→ **PROMPT**: In the material below, please retype the lines from the very first through the one with "MB().grid(flap, 14, 12).grid(lambda", exactly and without pictures.
= = =
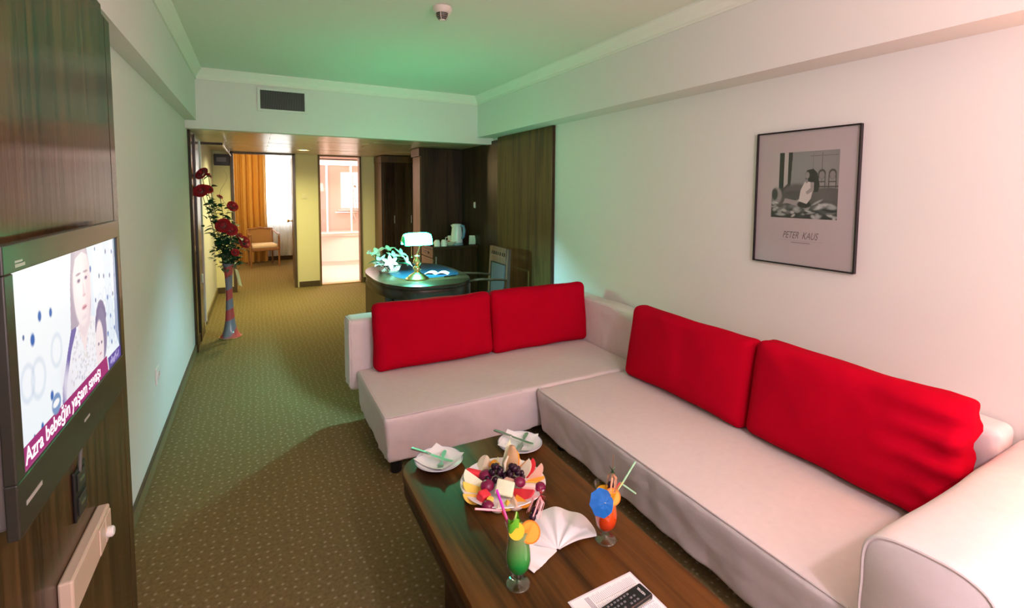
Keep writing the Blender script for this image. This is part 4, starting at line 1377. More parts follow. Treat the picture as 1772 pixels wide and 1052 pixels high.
MB().grid(flap, 14, 12).grid(lambda u, v: tuple(Vector(flap(u, v)) + Vector((0, 0, -.0022))), 14, 12).build('loose_corner', M_napk, nf, True)

# laminated card and remote control
cd = thing('channel_card', 'laminated white card with rows of small print under the remote', 'card', (0, 0, TZ))
p00, p10, p01 = Vector((.704, .998, 0)), Vector((.911, 1.003, 0)), Vector((.700, .862, 0))
ax, ay = (p10 - p00), Vector((-.004, -.136, 0))
ax.normalize(); ay.normalize(); ay = (ay - ax * ay.dot(ax)).normalized()
LC, WC = .207, .140
mC = frame_m(p00 + Vector((0, 0, .0004)), ax, -ay)
MB().box(0, -WC, 0, LC, 0, .0012, 0, mC).build('sheet', M_paper, cd)
lam = mat('laminate_edge', (.72, .70, .74), .15)
for (a, b, c, d_) in ((-.005, 0, LC + .005, .005), (-.005, -WC - .005, LC + .005, -WC), (-.005, -WC, 0, 0), (LC, -WC, LC + .005, 0)):
    MB().box(a, b, 0, c, d_, .0009, 0, mC).build('laminate_edge', lam, cd)
ink = mat('print_grey', (.42, .42, .55), .6)
inkd = mat('print_dark', (.10, .10, .20), .6)
ro = MB()
for i in range(27):
    x = .058 + i * .0053
    for (y0, y1) in ((-.031, -.006), (-.064, -.038), (-.098, -.072), (-.130, -.104)):
        ro.box(x, y0, .0012, x + .0011, y1 - rnd.uniform(0, .006), .0014, 0, mC)
ro.build('print_rows', ink, cd, kind='stuff')
ro = MB()
for i in range(4):
    ro.box(.040 + i * .0036, -.130, .0012, .0415 + i * .0036, -.008, .0014, 0, mC)
for y in (-.034, -.068, -.101):
    for i in range(24):
        ro.box(.060 + i * .0058, y - .001, .0012, .0622 + i * .0058, y + .0008, .0014, 0, mC)
ro.build('print_headings', inkd, cd, kind='stuff')
# remote: long axis from top end (near the orange glass) to the frame edge
a0, a1 = Vector((.902, .928, 0)), Vector((.700, .905, 0))
dx = (a1 - a0).normalized()
dy = Vector((-dx.y, dx.x, 0))
rm = thing('remote_control', 'black remote control with grey buttons lying on the laminated card', 'remote', (a0.x, a0.y, TZ + .002))
mR = frame_m((0, 0, 0), dx, dy)
MB().rbox((.105, .024, .0085), .006, .03, None, mR @ Matrix.Translation((.105, 0, .009))).build('shell', M_black, rm, 'all')
lab(MB().box(.012, .0242, .007, .2, .0247, .009, 0, mR).build('trim_line', mat('remote_trim', (.45, .40, .30), .3), rm), 'pale trim line along the edge')
M_btn = mat('remote_button', (.16, .16, .17), .4)
bt0 = None
for i in range(13):
    for j in range(3):
        x, y = .048 + i * .0118, -.013 + j * .013
        if (i, j) in ((0, 0), (2, 1), (3, 2)):
            continue
        if bt0 is None:
            bt0 = MB().rbox((.0036, .0026, .0012), .001, .01, None, mR.to_3x3().to_4x4()).build('button', M_btn, rm, 'all')
            bt0.location = mR @ Vector((x, y, .0183))
        else:
            inst(bt0, rm, mR @ Vector((x, y, .0183)))
for y, c in ((-.014, 'blue'), (-.005, 'yellow')):
    col = {'blue': (.05, .06, .55), 'yellow': (.75, .68, .10)}[c]
    lab(MB().rbox((.004, .003, .0014), .001, .01, None, mR @ Matrix.Translation((.187, y, .0185))).build('button', mat('button_' + c, col, .4), rm, 'all'), c + ' button')
lab(text_mesh('lettering', 'VESTEL', .0092, mat('remote_lettering', (.85, .85, .85), .5, emit=None), rm, mR @ Matrix.Translation((.0185, .0155, .0180)) @ Matrix.Rotation(-PI / 2, 4, 'Z'), bold=.0002), 'white brand lettering')

# ------------------------------------------------------------------ framed poster
pf = thing('framed_poster', 'framed black and white photo poster hanging on the right wall', 'picture', (XR, 1.485, 1.472))
Wp, Hp = .514, .684
mP = frame_m((0, 0, 0), (0, -1, 0), (0, 0, 1))           # u to the right as seen, v up, w out of the wall (-x)
fb_ = MB()
for (a, b, c, d_) in ((-Wp / 2, Hp / 2 - .007, Wp / 2, Hp / 2), (-Wp / 2, -Hp / 2, Wp / 2, -Hp / 2 + .007), (-Wp / 2, -Hp / 2 + .007, -Wp / 2 + .007, Hp / 2 - .007), (Wp / 2 - .007, -Hp / 2 + .007, Wp / 2, Hp / 2 - .007)):
    fb_.box(a, b, .001, c, d_, .022, .0015, mP)
fb_.build('frame', mat('black_metal_frame', (.02, .012, .014), .25, .5, .3), pf)
MB().box(-Wp / 2 + .006, -Hp / 2 + .006, .004, Wp / 2 - .006, Hp / 2 - .006, .010, 0, mP).build('mount', mat('poster_paper', (.62, .51, .52), .5), pf)
ph = Paint(170, 166, (.42, .39, .38))
ph.rect(0, 0, 1, 1, (.33, .30, .30))
for i in range(40):
    ph.ell(rr2.random(), .55 + rr2.random() * .45, .2, .15, (.36 + rr2.random() * .05,) * 3, 1.3, al=.3)
ph.rect(.0, .36, .11, 1, (.62, .56, .55))              # tall windows at left
ph.rect(.11, .36, .19, 1, (.035, .033, .035))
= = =
→ **COMPLETED EXERCISE**:
Keep writing the Blender script for this image. This is part 4, starting at line 1377. More parts follow. Treat the picture as 1772 pixels wide and 1052 pixels high.
MB().grid(flap, 14, 12).grid(lambda u, v: tuple(Vector(flap(u, v)) + Vector((0, 0, -.0022))), 14, 12).build('loose_corner', M_napk, nf, True)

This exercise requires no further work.